Ultramicroporous carbons with extremely narrow pore size distribution via in-situ ionic activation for efficient gas-mixture separation

Abstract

Developing highly selective, cycle reliable, and moisture resistant adsorbents is of great importance for gas separation. It is very challenging to control and optimize pore sizes within the ultramicroporous ranges (<0.7 nm), especially for biomass-derived carbons. Moreover, porous carbons featured with random micropore sizes usually exhibited inferior gas separation performances. Herein, we developed an in-situ ionic activation method, in which the chemically bonded K+ ions that are uniformly distributed in the carbon precursor are able to create ultramicroporous carbons with uniform and narrow pore size distributions. Thus, the obtained carbons exhibited high CO2 uptakes (4.17 mmol g−1) and selectivities (333.2 and 34.9) for CO2/N2 (15v/85v) and CO2/CH4 (40v/60v) separation at ambient conditions.
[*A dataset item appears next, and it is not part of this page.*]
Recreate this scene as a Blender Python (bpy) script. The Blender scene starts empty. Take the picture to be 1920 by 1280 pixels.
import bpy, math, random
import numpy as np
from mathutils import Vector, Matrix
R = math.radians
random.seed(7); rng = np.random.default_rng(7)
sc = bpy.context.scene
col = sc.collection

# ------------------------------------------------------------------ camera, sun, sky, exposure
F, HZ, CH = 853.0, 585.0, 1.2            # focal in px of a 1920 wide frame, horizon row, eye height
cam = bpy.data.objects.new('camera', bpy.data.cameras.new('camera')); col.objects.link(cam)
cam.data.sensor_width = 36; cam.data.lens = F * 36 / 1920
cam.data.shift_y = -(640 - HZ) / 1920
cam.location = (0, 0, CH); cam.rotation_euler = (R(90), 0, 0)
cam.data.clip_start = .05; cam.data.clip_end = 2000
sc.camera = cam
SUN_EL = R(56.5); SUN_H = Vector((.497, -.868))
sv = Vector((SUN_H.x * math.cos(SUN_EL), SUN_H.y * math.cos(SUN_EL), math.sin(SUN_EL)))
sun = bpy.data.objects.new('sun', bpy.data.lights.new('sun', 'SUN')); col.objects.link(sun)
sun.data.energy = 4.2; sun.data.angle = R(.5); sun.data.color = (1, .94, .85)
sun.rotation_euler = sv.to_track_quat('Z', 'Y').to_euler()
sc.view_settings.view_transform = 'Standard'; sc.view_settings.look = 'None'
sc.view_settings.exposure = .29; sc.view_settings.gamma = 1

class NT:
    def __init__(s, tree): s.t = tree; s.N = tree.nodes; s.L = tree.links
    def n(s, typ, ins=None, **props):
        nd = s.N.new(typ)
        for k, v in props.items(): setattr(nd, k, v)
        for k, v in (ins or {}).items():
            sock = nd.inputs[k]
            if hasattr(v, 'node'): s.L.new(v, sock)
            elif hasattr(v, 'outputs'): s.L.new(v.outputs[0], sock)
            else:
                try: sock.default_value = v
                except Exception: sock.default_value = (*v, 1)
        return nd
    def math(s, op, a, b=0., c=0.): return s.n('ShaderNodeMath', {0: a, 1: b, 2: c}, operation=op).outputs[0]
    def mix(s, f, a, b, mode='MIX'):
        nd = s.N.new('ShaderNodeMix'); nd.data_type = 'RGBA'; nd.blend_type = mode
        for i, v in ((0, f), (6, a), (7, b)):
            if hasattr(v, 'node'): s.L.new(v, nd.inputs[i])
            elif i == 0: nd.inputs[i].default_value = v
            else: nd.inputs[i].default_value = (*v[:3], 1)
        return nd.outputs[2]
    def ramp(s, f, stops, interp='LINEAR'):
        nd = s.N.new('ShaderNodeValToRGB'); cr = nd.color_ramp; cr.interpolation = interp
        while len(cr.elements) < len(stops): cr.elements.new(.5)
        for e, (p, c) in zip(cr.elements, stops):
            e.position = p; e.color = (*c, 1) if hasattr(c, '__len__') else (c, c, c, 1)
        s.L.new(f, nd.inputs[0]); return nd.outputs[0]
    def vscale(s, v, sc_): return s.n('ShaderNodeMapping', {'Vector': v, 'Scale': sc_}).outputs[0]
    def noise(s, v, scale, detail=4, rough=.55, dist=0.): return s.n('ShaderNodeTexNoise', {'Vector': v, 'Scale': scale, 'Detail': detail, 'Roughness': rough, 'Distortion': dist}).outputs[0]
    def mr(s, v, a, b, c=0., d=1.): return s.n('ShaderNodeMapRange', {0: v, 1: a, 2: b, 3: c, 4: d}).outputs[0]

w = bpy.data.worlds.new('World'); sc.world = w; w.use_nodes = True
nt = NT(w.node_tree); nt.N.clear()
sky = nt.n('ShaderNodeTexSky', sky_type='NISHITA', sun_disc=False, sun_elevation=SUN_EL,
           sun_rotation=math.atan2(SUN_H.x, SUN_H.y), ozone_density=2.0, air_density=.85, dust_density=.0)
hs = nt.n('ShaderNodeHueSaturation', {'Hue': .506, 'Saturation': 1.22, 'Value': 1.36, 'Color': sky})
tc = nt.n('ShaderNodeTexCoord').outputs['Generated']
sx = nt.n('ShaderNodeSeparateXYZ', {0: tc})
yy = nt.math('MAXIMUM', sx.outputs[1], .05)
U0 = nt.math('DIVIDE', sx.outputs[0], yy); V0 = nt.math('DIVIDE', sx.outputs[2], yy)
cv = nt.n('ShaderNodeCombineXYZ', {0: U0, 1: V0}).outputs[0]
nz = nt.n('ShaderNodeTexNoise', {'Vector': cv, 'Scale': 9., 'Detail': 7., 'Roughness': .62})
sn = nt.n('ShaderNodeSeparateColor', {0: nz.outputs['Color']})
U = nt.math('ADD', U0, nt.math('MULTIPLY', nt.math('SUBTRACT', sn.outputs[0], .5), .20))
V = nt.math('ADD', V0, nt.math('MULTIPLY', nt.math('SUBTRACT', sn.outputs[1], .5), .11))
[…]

The dynamic breakthrough experiments clearly demonstrate their superior and applicable gas-mixture separation performances. Upon the detailed evaluation of vacuum swing adsorption (VSA) working parameters, a record-high adsorbent selective parameter (S) of 1906.4 is obtained. Hence, the in-situ ionic activation approach is an effective method for preparing ultramicroporous carbons with narrow and uniform pore size distributions.